‘High interest rates  cripple economy’

Interest-Rates

Oliver Kazunga, Senior Business Reporter
A MAJORITY of company closures in Zimbabwe are a result of overcharging on interest rates on loans that firms would have borrowed from banks, an official said yesterday.

Following the adoption of a multicurrency system in February 2009, a number of companies have failed to service their loans forcing creditors to take the litigation route that has resulted in loss of valuable assets while some have been placed under judicial management or liquidation.

Speaking during a breakfast meeting organised by the Directors Protection Council of Zimbabwe in Bulawayo, Interest Research Bureau managing director Mr Jani Jani said they have since established that an overcharge on interest rates had a crippling effect on the economy.

“Maintaining a loan or a current account at the bank doesn’t cost much but when you’re being charged at any rate beyond 10 percent, it’s too high.
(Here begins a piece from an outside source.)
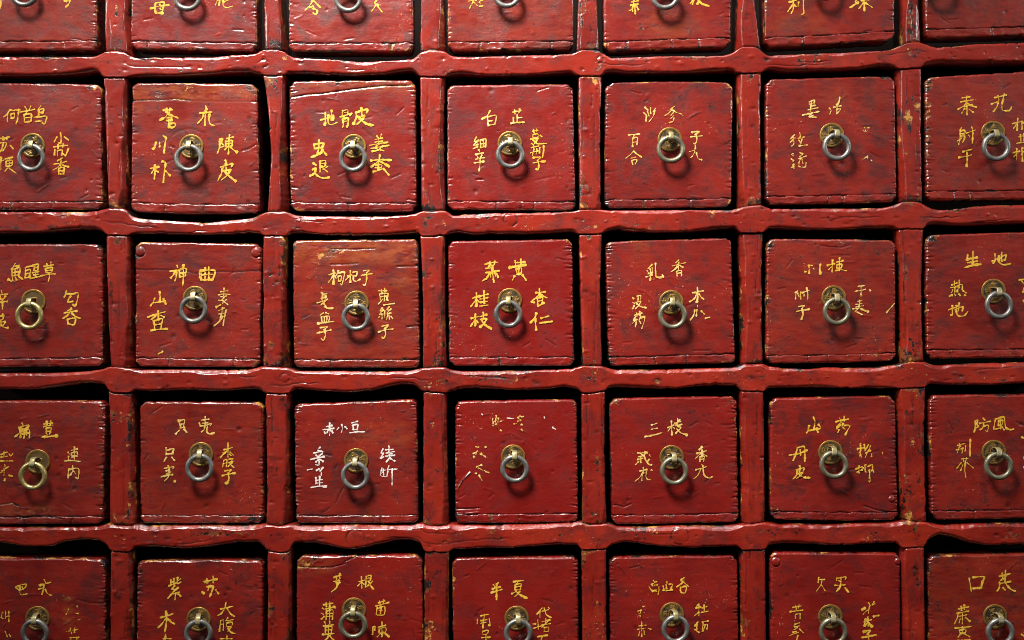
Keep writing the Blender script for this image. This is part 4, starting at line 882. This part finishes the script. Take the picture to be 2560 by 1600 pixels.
NOTCH = {(1,2):(0.9,0.8),(1,4):(0.8,0.4),(2,4):(1.5,0.6),(2,3):(0.7,1.0),(2,2):(0.4,0.9),(3,2):(1.0,0.7),(3,3):(0.8,0.9),(3,4):(0.3,1.5),(3,6):(0.9,0.5),(3,0):(0.4,1.0),
         (2,6):(1.1,0.3),(4,1):(1.0,0.5),(4,4):(0.8,0.9),(4,5):(0.3,0.4),(1,6):(1.0,0.3),(2,5):(0.6,0.7),(1,0):(0.3,0.6),(4,3):(0.2,0.8),(3,1):(0.4,0.7),(3,5):(0.3,1.0)}


def seg_dist(x, z, pts):
    best = np.full(x.shape, 1e9)
    for (ax, az), (bx, bz) in zip(pts[:-1], pts[1:]):
        dx, dz = bx - ax, bz - az
        L2 = dx * dx + dz * dz + 1e-9
        t = np.clip(((x - ax) * dx + (z - az) * dz) / L2, 0, 1)
        best = np.minimum(best, np.hypot(x - ax - t * dx, z - az - t * dz))
    return best


def ribbon(points, w, rng, h_of, ypl, lift):
    """one brush stroke lying on the lacquer; points and w in mm"""
    P = np.array(points, float)
    if len(P) == 1:
        P = np.array([P[0], P[0] + (0.3, -0.3)])
    # Catmull-Rom
    Q = np.concatenate([[2 * P[0] - P[1]], P, [2 * P[-1] - P[-2]]])
    out = []
    for i in range(1, len(Q) - 2):
        p0, p1, p2, p3 = Q[i - 1:i + 3]
        n = max(2, int(np.hypot(*(p2 - p1)) / 0.55))
        t = np.linspace(0, 1, n, endpoint=False)[:, None]
        out.append(0.5 * ((2 * p1) + (-p0 + p2) * t + (2 * p0 - 5 * p1 + 4 * p2 - p3) * t ** 2 * 0.8 + (-p0 + 3 * p1 - 3 * p2 + p3) * t ** 3 * 0.8
                          + 0.2 * (2 * p0 - 5 * p1 + 4 * p2 - p3) * t + 0.2 * (-p0 + 3 * p1 - 3 * p2 + p3) * t))
    C = np.concatenate(out + [P[-1:]])
    n = len(C)
    T = np.gradient(C, axis=0)
    T /= np.maximum(1e-6, np.hypot(T[:, 0], T[:, 1]))[:, None]
    s = np.concatenate([[0], np.cumsum(np.hypot(*np.diff(C, axis=0).T))])
    L = s[-1]
    # caps
    e0, e1 = w * 0.42, w * rng.uniform(0.3, 0.55)
    C = np.concatenate([[C[0] - T[0] * e0], [C[0] - T[0] * e0 * 0.6], C, [C[-1] + T[-1] * e1 * 0.6], [C[-1] + T[-1] * e1]])
    T = np.concatenate([T[:1], T[:1], T, T[-1:], T[-1:]])
    f = np.concatenate([[0], [0], s / max(L, 1e-6), [1], [1]])
    sd = rng.randrange(9999)
    wd = w * (0.90 + 0.42 * vnoise(f * L / 3.0, f * 0, sd) + 0.18 * np.cos(f * math.pi * 2))
    if rng.random() < 0.35:
        wd *= (1.12 - 0.5 * f)
    elif rng.random() < 0.5:
        wd *= (0.8 + 0.4 * f)
    wd[0] *= 0.35
    wd[1] *= 0.8
    wd[-1] *= 0.3
    wd[-2] *= 0.75
    N = np.stack([-T[:, 1], T[:, 0]], 1)
    jl = 1 + 0.25 * vnoise(f * L / 0.9, f * 0, sd + 1)
    jr = 1 + 0.25 * vnoise(f * L / 0.9, f * 0, sd + 2)
    A = C + N * (wd * 0.5 * jl)[:, None]
    B = C - N * (wd * 0.5 * jr)[:, None]
    pts = np.stack([A, C, B], 1)
    X, Z = pts[..., 0], pts[..., 1]
    Y = ypl - h_of(X, Z) - lift
    Y[:, 1] -= 0.06
    V = np.stack([X, Y, Z], 2).reshape(-1, 3)
    m = len(C)
    F = grid_faces(m, 3, flip=False)
    # face the viewer: first face normal must look to -y
    a, b, c = V[F[0][0]], V[F[0][1]], V[F[0][2]]
    if np.cross(b - a, c - a)[1] > 0:
        F = F[:, ::-1]
    return V, F


# --- shared fittings -------------------------------------------------
def coin_mesh(seed, smooth_face=False):
    """pierced cash coin: raised rim, square collar, four worn signs in relief; lies in the xz plane facing -y"""
    rng = random.Random(seed)
    nr, na = 34, 96
    R = 12.2
    r = np.concatenate([np.linspace(0.0, 0.95, nr - 5), np.array([0.97, 0.985, 1.0, 1.0, 1.0])]) * R
    a = np.linspace(0, 2 * math.pi, na, endpoint=False)
    rr, aa = np.meshgrid(r, a, indexing='ij')
    X = rr * np.cos(aa)
    Z = rr * np.sin(aa)
    h = 0.75 + 0.0 * X
    h += 0.55 * sstep(9.9, 10.3, rr) * (1 - 0.5 * sstep(11.7, 12.3, rr))
    q = np.maximum(np.abs(X), np.abs(Z))
    h += 0.5 * sstep(3.9, 3.6, q) * sstep(2.6, 2.9, q)
    h -= 0.9 * sstep(2.9, 2.6, q)
    if not smooth_face:
        for (cx, cz) in ((0, 6.9), (0, -6.9), (6.9, 0), (-6.9, 0)):
            for _ in range(9):
                x0, z0 = cx + rng.uniform(-2, 2), cz + rng.uniform(-2.1, 2.1)
                if rng.random() < 0.5:
                    p = [(x0 - rng.uniform(0.6, 1.6), z0), (x0 + rng.uniform(0.6, 1.6), z0)]
                else:
                    p = [(x0, z0 - rng.uniform(0.6, 1.6)), (x0, z0 + rng.uniform(0.6, 1.6))]
                d = seg_dist(X, Z, p)
                h = np.maximum(h, 0.75 + 0.45 * sstep(0.55, 0.25, d))
    dirt_shade = sstep(1.18, 0.85, h) * (0.85 + 0.3 * vnoise(X / 3, Z / 3, seed))
    if smooth_face:
        dirt_shade = 0.75 * sstep(1.15, 0.8, h)
    h[-2] = 0.4
    h[-1] = -1.0
    Y = -h
    V = np.stack([X, Y, Z], 2).reshape(-1, 3)
    F = []
    for i in range(nr - 1):
        for j in range(na):
            j2 = (j + 1) % na
            F.append((i * na + j, (i + 1) * na + j, (i + 1) * na + j2, i * na + j2))
    return V, np.array(F), dirt_shade.ravel()


def ring_mesh(seed, R=11.85, r=2.5):
    na, nb = 72, 16
    a = np.linspace(0, 2 * math.pi, na, endpoint=False)
    b = np.linspace(0, 2 * math.pi, nb, endpoint=False)
    A, B = np.meshgrid(a, b, indexing='ij')
    rv = r * (1 + 0.05 * np.sin(A * 2 + seed) + 0.04 * np.sin(A * 5 + seed * 2.1))
    Rr = R * (1 + 0.012 * np.sin(2 * A + seed * 1.7))
    X = (Rr + rv * np.cos(B)) * np.cos(A)
    Z = (Rr + rv * np.cos(B)) * np.sin(A)
    Y = rv * np.sin(B)
    V = np.stack([X, Y, Z], 2).reshape(-1, 3)
    F = []
    for i in range(na):
        for j in range(nb):
            i2, j2 = (i + 1) % na, (j + 1) % nb
            F.append((i * nb + j, i * nb + j2, i2 * nb + j2, i2 * nb + j))
    return V, np.array(F)


def strap_mesh(base, tip, width=4.9, th=0.8):
    """a folded brass band: out of the coin's hole, over the ring and back; base, tip: (x, z) at the coin / round the ring"""
    bx, bz = base
    tx, tz = tip                                     # centre of the ring's wire where the band holds it, y = -10.5
    path = [(0.5, bx, tz + 5.2), (-4, bx * .6 + tx * .4, tz + 5.6), (-8, bx * .2 + tx * .8, tz + 5.6), (-11.8, tx, tz + 4.6),
            (-13.4, tx, tz + 1.4), (-13.7, tx, tz - 1.4), (-11.6, tx, tz - 3.4), (-8.2, tx, tz - 2.9), (-4, bx * .5 + tx * .5, tz - 1.2), (0.5, bx, tz + 0.6)]
    P = np.array(path)
    Q = np.concatenate([[2 * P[0] - P[1]], P, [2 * P[-1] - P[-2]]])
    out = []
    for i in range(1, len(Q) - 2):
        p0, p1, p2, p3 = Q[i - 1:i + 3]
        t = np.linspace(0, 1, 5, endpoint=False)[:, None]
        out.append(0.5 * (2 * p1 + (-p0 + p2) * t + (2 * p0 - 5 * p1 + 4 * p2 - p3) * t ** 2 + (-p0 + 3 * p1 - 3 * p2 + p3) * t ** 3))
    C = np.concatenate(out + [P[-1:]])
    n = len(C)
    T = np.gradient(C, axis=0)
    tn = np.hypot(T[:, 0], T[:, 2])
    Ny, Nz = -T[:, 2] / tn, T[:, 0] / tn
    prof = [(-.5, -.35), (-.42, -.5), (.42, -.5), (.5, -.35), (.5, .35), (.42, .5), (-.42, .5), (-.5, .35)]
    V = []
    for i in range(n):
        for (pw, pt) in prof:
            V.append((C[i, 1] + pw * width, C[i, 0] + Ny[i] * pt * th, C[i, 2] + Nz[i] * pt * th))
    m = len(prof)
    F = []
    for i in range(n - 1):
        for j in range(m):
            j2 = (j + 1) % m
            F.append((i * m + j, i * m + j2, (i + 1) * m + j2, (i + 1) * m + j))
    return np.array(V), np.array(F)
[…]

You can’t survive with such interest rates and moreover within that interest rate, which is too high, the banks do make mistakes,” he told delegates.

“Mistakes are common, sometimes they’re human factors . . . sometimes it’s the software and sometimes it’s deliberate in the sense that the system would have gone haywire.

“All we’re saying is when we work out the interest, the possibility of a company being charged 25 percent as a penalty are high and that’s why we’ve most companies closing down.”

Mr Jani said his organisation has come up with a programme to assist the companies to re-compute the loan from day one up to the end of the loan’s tenure before presenting to the bank a report showing that there is either an overcharge or violation of the in duplum rule.

The in duplum rule is a common law rule that provides that arrear interest ceases to accrue once the sum of the unpaid (accrued) interest equals the amount of capital outstanding at the time (and not the amount of capital originally advanced).

“And because most of you are very busy people you can’t determine whether this month l’ve been charged $50,000 and in the next month they charge you $45,000 . . . and when you work out those anomalies over a period of time, you will find that the overcharges are quite high and interest being an expense it would have hindered certain operations within the company so at the end of the day companies close,” said Mr Jani.

He said over the years interest rates have been and are still too high because of the cost of funding despite other anomalies presently prevailing in the economy.

“We’ve come up with a programme where we do the calculations on a success base because we’re guaranteed accuracy and we’ve learnt how the banks make mistakes.

“After negotiating with the bank, you then give us a certain commission to cover our costs. That exercise we started it in Harare and l’m hopeful very soon we’ll be starting it here (Bulawayo) so that at least we come up with the true position of the account.

“And if you’re to transfer it to the Zimbabwe Asset Management Company (ZAMCO), you’re transferring a position that you’re happy with,” he said.

Mr Jani urged companies to ensure their Non-Performing Loans (NPLs) are transferred to ZAMCO after verification as transferring the balance without verification has negative repercussions.

In an interview, DPCZ chief executive officer Mr Reggies Sibanda said the meeting was fruitful.